▸ **GIVEN PROBLEM**:
All of the material below is to be repeated exactly.

**** SUPPLIED INFORMATION

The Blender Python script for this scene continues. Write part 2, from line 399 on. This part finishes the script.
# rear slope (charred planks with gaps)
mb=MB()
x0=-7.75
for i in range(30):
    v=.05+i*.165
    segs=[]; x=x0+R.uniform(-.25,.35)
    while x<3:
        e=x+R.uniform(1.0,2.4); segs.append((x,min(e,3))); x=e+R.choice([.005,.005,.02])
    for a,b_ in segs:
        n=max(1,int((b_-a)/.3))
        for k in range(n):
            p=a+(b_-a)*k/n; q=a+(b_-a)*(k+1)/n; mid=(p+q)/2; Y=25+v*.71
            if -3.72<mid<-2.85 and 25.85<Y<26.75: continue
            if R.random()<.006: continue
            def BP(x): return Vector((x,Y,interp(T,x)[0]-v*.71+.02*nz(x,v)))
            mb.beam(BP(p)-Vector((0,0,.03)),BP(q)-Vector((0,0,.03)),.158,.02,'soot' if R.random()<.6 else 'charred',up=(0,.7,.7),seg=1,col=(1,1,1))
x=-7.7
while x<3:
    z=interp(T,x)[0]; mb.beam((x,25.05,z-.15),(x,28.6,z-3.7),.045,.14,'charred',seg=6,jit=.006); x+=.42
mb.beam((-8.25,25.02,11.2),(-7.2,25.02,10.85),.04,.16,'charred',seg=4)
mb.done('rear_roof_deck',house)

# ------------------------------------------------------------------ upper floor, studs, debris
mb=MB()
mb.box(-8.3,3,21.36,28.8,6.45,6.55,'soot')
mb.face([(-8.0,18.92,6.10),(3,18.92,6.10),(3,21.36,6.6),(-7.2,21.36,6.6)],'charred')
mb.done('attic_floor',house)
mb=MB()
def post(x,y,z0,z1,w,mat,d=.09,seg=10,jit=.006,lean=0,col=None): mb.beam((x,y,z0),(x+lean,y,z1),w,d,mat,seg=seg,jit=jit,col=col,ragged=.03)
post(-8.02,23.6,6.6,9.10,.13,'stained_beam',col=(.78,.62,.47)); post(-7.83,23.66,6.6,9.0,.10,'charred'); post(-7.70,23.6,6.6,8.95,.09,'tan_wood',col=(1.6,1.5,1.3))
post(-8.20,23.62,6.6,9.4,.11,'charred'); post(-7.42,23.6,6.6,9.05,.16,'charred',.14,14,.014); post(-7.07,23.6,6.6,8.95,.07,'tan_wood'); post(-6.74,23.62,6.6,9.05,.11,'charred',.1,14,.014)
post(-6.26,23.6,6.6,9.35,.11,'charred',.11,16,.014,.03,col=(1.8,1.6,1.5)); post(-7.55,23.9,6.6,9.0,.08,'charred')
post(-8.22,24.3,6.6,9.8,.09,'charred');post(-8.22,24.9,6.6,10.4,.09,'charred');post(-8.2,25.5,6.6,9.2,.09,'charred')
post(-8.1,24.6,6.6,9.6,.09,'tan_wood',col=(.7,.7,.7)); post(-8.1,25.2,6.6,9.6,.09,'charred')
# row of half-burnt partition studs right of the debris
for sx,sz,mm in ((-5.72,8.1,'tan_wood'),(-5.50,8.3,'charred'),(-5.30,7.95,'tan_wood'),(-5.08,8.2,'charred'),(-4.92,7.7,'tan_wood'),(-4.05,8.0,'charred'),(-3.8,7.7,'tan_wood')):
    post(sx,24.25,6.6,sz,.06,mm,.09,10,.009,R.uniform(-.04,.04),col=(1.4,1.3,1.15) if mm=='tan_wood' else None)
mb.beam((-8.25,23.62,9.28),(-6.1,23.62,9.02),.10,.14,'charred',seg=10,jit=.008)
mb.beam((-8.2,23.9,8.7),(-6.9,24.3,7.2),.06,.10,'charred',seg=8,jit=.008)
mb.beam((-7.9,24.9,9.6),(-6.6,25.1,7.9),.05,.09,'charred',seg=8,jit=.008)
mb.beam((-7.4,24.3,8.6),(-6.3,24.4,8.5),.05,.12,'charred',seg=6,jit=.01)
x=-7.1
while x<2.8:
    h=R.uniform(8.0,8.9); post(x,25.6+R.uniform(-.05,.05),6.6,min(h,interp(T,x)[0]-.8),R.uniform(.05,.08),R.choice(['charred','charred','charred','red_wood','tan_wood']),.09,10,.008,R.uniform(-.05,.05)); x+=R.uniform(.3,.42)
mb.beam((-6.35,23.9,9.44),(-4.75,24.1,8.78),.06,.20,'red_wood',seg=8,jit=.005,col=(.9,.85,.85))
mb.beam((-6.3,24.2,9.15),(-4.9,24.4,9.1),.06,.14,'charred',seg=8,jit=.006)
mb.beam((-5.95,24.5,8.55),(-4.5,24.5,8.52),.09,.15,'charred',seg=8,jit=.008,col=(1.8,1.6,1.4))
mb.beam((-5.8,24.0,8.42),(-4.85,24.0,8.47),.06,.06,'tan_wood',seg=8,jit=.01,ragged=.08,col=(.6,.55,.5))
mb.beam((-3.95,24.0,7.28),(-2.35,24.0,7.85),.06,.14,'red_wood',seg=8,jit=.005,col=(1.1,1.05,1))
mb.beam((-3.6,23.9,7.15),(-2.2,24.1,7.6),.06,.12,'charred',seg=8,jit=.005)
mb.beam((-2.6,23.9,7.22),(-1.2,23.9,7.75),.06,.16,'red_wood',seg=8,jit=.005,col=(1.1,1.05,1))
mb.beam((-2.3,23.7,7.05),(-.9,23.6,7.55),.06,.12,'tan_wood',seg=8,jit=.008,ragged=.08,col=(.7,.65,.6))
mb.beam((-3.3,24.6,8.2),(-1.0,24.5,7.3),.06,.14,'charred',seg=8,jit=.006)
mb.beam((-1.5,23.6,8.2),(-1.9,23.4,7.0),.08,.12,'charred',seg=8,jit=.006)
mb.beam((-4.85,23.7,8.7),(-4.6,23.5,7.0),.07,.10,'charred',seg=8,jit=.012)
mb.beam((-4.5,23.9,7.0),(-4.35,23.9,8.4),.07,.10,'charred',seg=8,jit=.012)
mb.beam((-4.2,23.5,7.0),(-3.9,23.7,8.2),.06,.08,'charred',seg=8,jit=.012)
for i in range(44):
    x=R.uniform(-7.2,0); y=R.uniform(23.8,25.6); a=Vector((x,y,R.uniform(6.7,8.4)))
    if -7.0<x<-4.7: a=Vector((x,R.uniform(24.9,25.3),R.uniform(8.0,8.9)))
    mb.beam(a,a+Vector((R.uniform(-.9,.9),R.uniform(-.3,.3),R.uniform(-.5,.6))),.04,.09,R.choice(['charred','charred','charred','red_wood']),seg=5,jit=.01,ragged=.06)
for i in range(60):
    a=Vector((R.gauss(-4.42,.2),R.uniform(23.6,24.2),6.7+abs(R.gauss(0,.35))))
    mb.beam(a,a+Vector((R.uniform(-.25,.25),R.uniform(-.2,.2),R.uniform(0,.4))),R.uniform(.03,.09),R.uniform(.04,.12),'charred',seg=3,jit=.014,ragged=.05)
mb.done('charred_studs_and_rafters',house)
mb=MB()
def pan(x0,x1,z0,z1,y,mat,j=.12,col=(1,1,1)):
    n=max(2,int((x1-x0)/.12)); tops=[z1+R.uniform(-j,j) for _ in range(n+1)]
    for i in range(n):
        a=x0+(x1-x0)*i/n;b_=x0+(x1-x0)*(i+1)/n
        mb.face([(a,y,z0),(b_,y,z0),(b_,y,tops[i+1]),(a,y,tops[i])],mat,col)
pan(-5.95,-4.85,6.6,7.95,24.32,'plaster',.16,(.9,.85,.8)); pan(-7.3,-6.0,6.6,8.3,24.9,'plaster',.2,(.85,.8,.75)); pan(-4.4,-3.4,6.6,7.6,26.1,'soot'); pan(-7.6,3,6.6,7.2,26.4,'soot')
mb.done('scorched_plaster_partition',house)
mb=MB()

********

▸ **ANSWER IN FULL**:
The Blender Python script for this scene continues. Write part 2, from line 399 on. This part finishes the script.
# rear slope (charred planks with gaps)
mb=MB()
x0=-7.75
for i in range(30):
    v=.05+i*.165
    segs=[]; x=x0+R.uniform(-.25,.35)
    while x<3:
        e=x+R.uniform(1.0,2.4); segs.append((x,min(e,3))); x=e+R.choice([.005,.005,.02])
    for a,b_ in segs:
        n=max(1,int((b_-a)/.3))
        for k in range(n):
            p=a+(b_-a)*k/n; q=a+(b_-a)*(k+1)/n; mid=(p+q)/2; Y=25+v*.71
            if -3.72<mid<-2.85 and 25.85<Y<26.75: continue
            if R.random()<.006: continue
            def BP(x): return Vector((x,Y,interp(T,x)[0]-v*.71+.02*nz(x,v)))
            mb.beam(BP(p)-Vector((0,0,.03)),BP(q)-Vector((0,0,.03)),.158,.02,'soot' if R.random()<.6 else 'charred',up=(0,.7,.7),seg=1,col=(1,1,1))
x=-7.7
while x<3:
    z=interp(T,x)[0]; mb.beam((x,25.05,z-.15),(x,28.6,z-3.7),.045,.14,'charred',seg=6,jit=.006); x+=.42
mb.beam((-8.25,25.02,11.2),(-7.2,25.02,10.85),.04,.16,'charred',seg=4)
mb.done('rear_roof_deck',house)

# ------------------------------------------------------------------ upper floor, studs, debris
mb=MB()
mb.box(-8.3,3,21.36,28.8,6.45,6.55,'soot')
mb.face([(-8.0,18.92,6.10),(3,18.92,6.10),(3,21.36,6.6),(-7.2,21.36,6.6)],'charred')
mb.done('attic_floor',house)
mb=MB()
def post(x,y,z0,z1,w,mat,d=.09,seg=10,jit=.006,lean=0,col=None): mb.beam((x,y,z0),(x+lean,y,z1),w,d,mat,seg=seg,jit=jit,col=col,ragged=.03)
post(-8.02,23.6,6.6,9.10,.13,'stained_beam',col=(.78,.62,.47)); post(-7.83,23.66,6.6,9.0,.10,'charred'); post(-7.70,23.6,6.6,8.95,.09,'tan_wood',col=(1.6,1.5,1.3))
post(-8.20,23.62,6.6,9.4,.11,'charred'); post(-7.42,23.6,6.6,9.05,.16,'charred',.14,14,.014); post(-7.07,23.6,6.6,8.95,.07,'tan_wood'); post(-6.74,23.62,6.6,9.05,.11,'charred',.1,14,.014)
post(-6.26,23.6,6.6,9.35,.11,'charred',.11,16,.014,.03,col=(1.8,1.6,1.5)); post(-7.55,23.9,6.6,9.0,.08,'charred')
post(-8.22,24.3,6.6,9.8,.09,'charred');post(-8.22,24.9,6.6,10.4,.09,'charred');post(-8.2,25.5,6.6,9.2,.09,'charred')
post(-8.1,24.6,6.6,9.6,.09,'tan_wood',col=(.7,.7,.7)); post(-8.1,25.2,6.6,9.6,.09,'charred')
# row of half-burnt partition studs right of the debris
for sx,sz,mm in ((-5.72,8.1,'tan_wood'),(-5.50,8.3,'charred'),(-5.30,7.95,'tan_wood'),(-5.08,8.2,'charred'),(-4.92,7.7,'tan_wood'),(-4.05,8.0,'charred'),(-3.8,7.7,'tan_wood')):
    post(sx,24.25,6.6,sz,.06,mm,.09,10,.009,R.uniform(-.04,.04),col=(1.4,1.3,1.15) if mm=='tan_wood' else None)
mb.beam((-8.25,23.62,9.28),(-6.1,23.62,9.02),.10,.14,'charred',seg=10,jit=.008)
mb.beam((-8.2,23.9,8.7),(-6.9,24.3,7.2),.06,.10,'charred',seg=8,jit=.008)
mb.beam((-7.9,24.9,9.6),(-6.6,25.1,7.9),.05,.09,'charred',seg=8,jit=.008)
mb.beam((-7.4,24.3,8.6),(-6.3,24.4,8.5),.05,.12,'charred',seg=6,jit=.01)
x=-7.1
while x<2.8:
    h=R.uniform(8.0,8.9); post(x,25.6+R.uniform(-.05,.05),6.6,min(h,interp(T,x)[0]-.8),R.uniform(.05,.08),R.choice(['charred','charred','charred','red_wood','tan_wood']),.09,10,.008,R.uniform(-.05,.05)); x+=R.uniform(.3,.42)
mb.beam((-6.35,23.9,9.44),(-4.75,24.1,8.78),.06,.20,'red_wood',seg=8,jit=.005,col=(.9,.85,.85))
mb.beam((-6.3,24.2,9.15),(-4.9,24.4,9.1),.06,.14,'charred',seg=8,jit=.006)
mb.beam((-5.95,24.5,8.55),(-4.5,24.5,8.52),.09,.15,'charred',seg=8,jit=.008,col=(1.8,1.6,1.4))
mb.beam((-5.8,24.0,8.42),(-4.85,24.0,8.47),.06,.06,'tan_wood',seg=8,jit=.01,ragged=.08,col=(.6,.55,.5))
mb.beam((-3.95,24.0,7.28),(-2.35,24.0,7.85),.06,.14,'red_wood',seg=8,jit=.005,col=(1.1,1.05,1))
mb.beam((-3.6,23.9,7.15),(-2.2,24.1,7.6),.06,.12,'charred',seg=8,jit=.005)
mb.beam((-2.6,23.9,7.22),(-1.2,23.9,7.75),.06,.16,'red_wood',seg=8,jit=.005,col=(1.1,1.05,1))
mb.beam((-2.3,23.7,7.05),(-.9,23.6,7.55),.06,.12,'tan_wood',seg=8,jit=.008,ragged=.08,col=(.7,.65,.6))
mb.beam((-3.3,24.6,8.2),(-1.0,24.5,7.3),.06,.14,'charred',seg=8,jit=.006)
mb.beam((-1.5,23.6,8.2),(-1.9,23.4,7.0),.08,.12,'charred',seg=8,jit=.006)
mb.beam((-4.85,23.7,8.7),(-4.6,23.5,7.0),.07,.10,'charred',seg=8,jit=.012)
mb.beam((-4.5,23.9,7.0),(-4.35,23.9,8.4),.07,.10,'charred',seg=8,jit=.012)
mb.beam((-4.2,23.5,7.0),(-3.9,23.7,8.2),.06,.08,'charred',seg=8,jit=.012)
for i in range(44):
    x=R.uniform(-7.2,0); y=R.uniform(23.8,25.6); a=Vector((x,y,R.uniform(6.7,8.4)))
    if -7.0<x<-4.7: a=Vector((x,R.uniform(24.9,25.3),R.uniform(8.0,8.9)))
    mb.beam(a,a+Vector((R.uniform(-.9,.9),R.uniform(-.3,.3),R.uniform(-.5,.6))),.04,.09,R.choice(['charred','charred','charred','red_wood']),seg=5,jit=.01,ragged=.06)
for i in range(60):
    a=Vector((R.gauss(-4.42,.2),R.uniform(23.6,24.2),6.7+abs(R.gauss(0,.35))))
    mb.beam(a,a+Vector((R.uniform(-.25,.25),R.uniform(-.2,.2),R.uniform(0,.4))),R.uniform(.03,.09),R.uniform(.04,.12),'charred',seg=3,jit=.014,ragged=.05)
mb.done('charred_studs_and_rafters',house)
mb=MB()
def pan(x0,x1,z0,z1,y,mat,j=.12,col=(1,1,1)):
    n=max(2,int((x1-x0)/.12)); tops=[z1+R.uniform(-j,j) for _ in range(n+1)]
    for i in range(n):
        a=x0+(x1-x0)*i/n;b_=x0+(x1-x0)*(i+1)/n
        mb.face([(a,y,z0),(b_,y,z0),(b_,y,tops[i+1]),(a,y,tops[i])],mat,col)
pan(-5.95,-4.85,6.6,7.95,24.32,'plaster',.16,(.9,.85,.8)); pan(-7.3,-6.0,6.6,8.3,24.9,'plaster',.2,(.85,.8,.75)); pan(-4.4,-3.4,6.6,7.6,26.1,'soot'); pan(-7.6,3,6.6,7.2,26.4,'soot')
mb.done('scorched_plaster_partition',house)
mb=MB()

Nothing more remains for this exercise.